Il semble que plusieurs facteurs aient influencé les décisions des parties intéressées. Sur le plan des coûts, tout acheteur éventuel doit être en mesure de financer un juste prix d'achat, le coût du fonds de roulement (de l'ordre de 400 à 500 M$) et les dépenses en immobilisations nécessaires (un autre 600 M$). Nous croyons comprendre que le comité spécial offrait aux parties un financement avantageux, l'acquisition d'actions dans les entreprises candidates et même des subventions directes en espèces susceptibles ou non d'être remboursées en entier. Mais en dépit des efforts considérables du comité spécial, du gouvernement du Québec et de nos employés ainsi que des incitatifs et des investissements offerts, pas un seul des quelque cent acheteurs éventuels n'a vu d'avenir acceptable pour cet établissement en tant que raffinerie et aucun ne nous a présenté d'offre finale.

Par conséquent, pour nous assurer d'être en mesure de maintenir l'approvisionnement en produits raffinés dont le Québec et l'est du Canada ont besoin, et pour offrir à nos employés la certitude et l'équité nécessaires, nous devons maintenant nous concentrer sur le processus long et complexe de conversion en terminal.

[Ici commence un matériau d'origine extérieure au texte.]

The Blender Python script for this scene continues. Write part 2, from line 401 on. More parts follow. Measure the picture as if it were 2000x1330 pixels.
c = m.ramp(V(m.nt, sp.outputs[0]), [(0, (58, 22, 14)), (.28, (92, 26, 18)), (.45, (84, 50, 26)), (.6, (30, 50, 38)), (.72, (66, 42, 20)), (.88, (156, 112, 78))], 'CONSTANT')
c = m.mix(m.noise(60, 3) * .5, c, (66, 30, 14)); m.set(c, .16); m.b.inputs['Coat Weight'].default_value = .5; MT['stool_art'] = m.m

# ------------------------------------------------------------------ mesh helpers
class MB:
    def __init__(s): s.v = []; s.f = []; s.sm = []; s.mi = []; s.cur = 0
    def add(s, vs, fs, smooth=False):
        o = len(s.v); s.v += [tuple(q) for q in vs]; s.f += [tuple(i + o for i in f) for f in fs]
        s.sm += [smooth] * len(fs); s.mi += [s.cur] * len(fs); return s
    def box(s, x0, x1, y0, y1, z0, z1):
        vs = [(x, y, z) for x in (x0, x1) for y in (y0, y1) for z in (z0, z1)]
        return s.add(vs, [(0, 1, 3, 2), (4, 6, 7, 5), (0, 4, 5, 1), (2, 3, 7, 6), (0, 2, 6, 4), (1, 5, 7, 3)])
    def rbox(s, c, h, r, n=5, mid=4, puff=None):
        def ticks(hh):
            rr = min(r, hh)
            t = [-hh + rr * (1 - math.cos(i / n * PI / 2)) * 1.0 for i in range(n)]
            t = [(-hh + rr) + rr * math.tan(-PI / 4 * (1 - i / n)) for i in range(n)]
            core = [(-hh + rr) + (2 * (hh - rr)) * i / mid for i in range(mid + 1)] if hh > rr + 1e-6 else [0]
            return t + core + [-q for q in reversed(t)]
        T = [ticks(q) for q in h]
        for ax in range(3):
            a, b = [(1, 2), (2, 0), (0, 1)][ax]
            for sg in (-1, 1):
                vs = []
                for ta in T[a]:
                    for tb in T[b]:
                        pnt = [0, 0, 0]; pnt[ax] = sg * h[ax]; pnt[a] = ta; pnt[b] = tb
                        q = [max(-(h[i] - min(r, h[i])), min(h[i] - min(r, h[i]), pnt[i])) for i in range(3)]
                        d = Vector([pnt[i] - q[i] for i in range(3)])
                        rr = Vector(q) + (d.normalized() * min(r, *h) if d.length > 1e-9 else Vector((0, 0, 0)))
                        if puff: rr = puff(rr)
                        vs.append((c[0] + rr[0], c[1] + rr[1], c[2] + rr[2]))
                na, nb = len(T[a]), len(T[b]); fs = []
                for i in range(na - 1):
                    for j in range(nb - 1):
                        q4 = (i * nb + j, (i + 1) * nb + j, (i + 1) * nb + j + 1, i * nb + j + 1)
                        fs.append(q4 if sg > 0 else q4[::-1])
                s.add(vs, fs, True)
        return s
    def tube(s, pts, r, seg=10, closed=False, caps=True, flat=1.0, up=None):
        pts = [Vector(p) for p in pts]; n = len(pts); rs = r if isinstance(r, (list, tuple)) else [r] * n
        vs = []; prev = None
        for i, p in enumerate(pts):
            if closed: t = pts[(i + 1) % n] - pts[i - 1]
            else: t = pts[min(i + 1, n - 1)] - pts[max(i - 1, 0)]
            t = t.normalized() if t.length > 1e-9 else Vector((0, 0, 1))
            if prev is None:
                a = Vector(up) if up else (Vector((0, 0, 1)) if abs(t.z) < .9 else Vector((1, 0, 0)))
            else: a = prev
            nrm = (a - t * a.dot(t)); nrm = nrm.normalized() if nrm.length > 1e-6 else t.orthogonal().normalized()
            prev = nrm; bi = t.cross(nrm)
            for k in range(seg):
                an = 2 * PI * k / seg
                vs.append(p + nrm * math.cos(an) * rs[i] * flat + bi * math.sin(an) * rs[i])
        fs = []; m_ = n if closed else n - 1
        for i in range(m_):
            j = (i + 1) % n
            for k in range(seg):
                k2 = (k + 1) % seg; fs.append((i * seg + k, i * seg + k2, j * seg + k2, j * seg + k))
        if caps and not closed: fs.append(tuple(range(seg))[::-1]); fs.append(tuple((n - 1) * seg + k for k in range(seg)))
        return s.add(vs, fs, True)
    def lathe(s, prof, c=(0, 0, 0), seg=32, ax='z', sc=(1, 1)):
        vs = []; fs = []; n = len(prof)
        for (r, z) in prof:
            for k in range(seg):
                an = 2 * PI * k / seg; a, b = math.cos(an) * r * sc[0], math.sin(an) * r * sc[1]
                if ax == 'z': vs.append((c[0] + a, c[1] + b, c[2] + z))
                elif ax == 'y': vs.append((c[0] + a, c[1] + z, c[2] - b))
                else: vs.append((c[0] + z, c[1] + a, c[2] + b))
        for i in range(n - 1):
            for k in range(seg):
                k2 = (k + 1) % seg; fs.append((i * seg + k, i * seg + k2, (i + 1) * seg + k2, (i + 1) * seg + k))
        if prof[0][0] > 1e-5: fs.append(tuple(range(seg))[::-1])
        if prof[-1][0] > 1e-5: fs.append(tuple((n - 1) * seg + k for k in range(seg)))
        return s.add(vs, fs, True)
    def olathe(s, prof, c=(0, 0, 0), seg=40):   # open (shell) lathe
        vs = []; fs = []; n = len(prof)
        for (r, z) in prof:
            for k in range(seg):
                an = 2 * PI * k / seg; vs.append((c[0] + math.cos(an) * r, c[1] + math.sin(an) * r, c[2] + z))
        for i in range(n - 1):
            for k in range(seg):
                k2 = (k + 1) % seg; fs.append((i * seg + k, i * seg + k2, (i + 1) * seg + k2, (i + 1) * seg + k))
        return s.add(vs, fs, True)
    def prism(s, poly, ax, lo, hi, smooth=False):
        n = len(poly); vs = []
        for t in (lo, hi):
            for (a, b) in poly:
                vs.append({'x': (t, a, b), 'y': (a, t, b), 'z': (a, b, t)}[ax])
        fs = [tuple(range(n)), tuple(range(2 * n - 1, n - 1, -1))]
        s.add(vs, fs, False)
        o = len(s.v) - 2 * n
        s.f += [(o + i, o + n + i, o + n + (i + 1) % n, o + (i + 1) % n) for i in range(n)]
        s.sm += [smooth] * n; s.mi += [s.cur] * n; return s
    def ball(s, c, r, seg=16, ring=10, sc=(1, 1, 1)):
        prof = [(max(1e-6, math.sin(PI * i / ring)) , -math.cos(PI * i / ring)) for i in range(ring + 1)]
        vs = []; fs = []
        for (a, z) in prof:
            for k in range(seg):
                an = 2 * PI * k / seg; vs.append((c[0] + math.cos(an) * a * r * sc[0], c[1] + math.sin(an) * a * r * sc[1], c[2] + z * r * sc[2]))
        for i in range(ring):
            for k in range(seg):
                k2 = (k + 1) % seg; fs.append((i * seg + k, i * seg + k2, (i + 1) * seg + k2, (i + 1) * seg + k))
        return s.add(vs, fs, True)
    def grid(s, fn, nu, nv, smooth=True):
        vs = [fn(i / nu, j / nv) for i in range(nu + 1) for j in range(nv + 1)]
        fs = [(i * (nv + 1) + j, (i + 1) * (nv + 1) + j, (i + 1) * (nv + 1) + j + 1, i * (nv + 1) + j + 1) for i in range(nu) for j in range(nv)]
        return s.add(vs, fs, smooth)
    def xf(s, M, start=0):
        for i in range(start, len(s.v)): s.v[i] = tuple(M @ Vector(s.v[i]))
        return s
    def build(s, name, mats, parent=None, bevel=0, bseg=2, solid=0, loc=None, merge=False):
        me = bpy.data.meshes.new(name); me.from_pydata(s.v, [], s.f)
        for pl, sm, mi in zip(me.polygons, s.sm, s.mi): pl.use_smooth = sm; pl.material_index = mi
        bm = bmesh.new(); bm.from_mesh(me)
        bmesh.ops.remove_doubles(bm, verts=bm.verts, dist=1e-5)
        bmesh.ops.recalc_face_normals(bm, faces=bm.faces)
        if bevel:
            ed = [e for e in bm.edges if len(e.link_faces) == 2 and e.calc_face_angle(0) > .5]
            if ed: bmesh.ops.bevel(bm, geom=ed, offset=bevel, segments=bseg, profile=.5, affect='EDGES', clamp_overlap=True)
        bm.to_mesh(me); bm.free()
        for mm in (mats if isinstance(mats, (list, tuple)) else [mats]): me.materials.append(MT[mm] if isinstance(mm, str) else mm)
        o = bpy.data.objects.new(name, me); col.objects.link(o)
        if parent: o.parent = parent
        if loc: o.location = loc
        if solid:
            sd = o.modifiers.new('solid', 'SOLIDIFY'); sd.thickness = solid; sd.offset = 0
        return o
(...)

De telles décisions sont toujours difficiles. J'espère que vous voyez à quel point nous avons fait preuve de rigueur tout au long de ce processus. Nous sommes très fiers de nos 77 années en tant qu'opérateur de la raffinerie de Montréal-Est et nous nous sommes toujours efforcés de fournir en toute sécurité des produits pétroliers de qualité supérieure aux gens du Québec. Malheureusement, nous ne pouvions pas justifier les coûts importants nécessaires pour exploiter l'établissement de façon sécuritaire en tant que raffinerie à l'avenir; vraisemblablement, les acheteurs éventuels ont aussi eu des préoccupations similaires et ils n'étaient pas disposés à faire les investissements nécessaires. J'espère que ces renseignements ont permis de présenter notre décision de façon plus claire et mieux informée au bénéfice de tous les Québécois.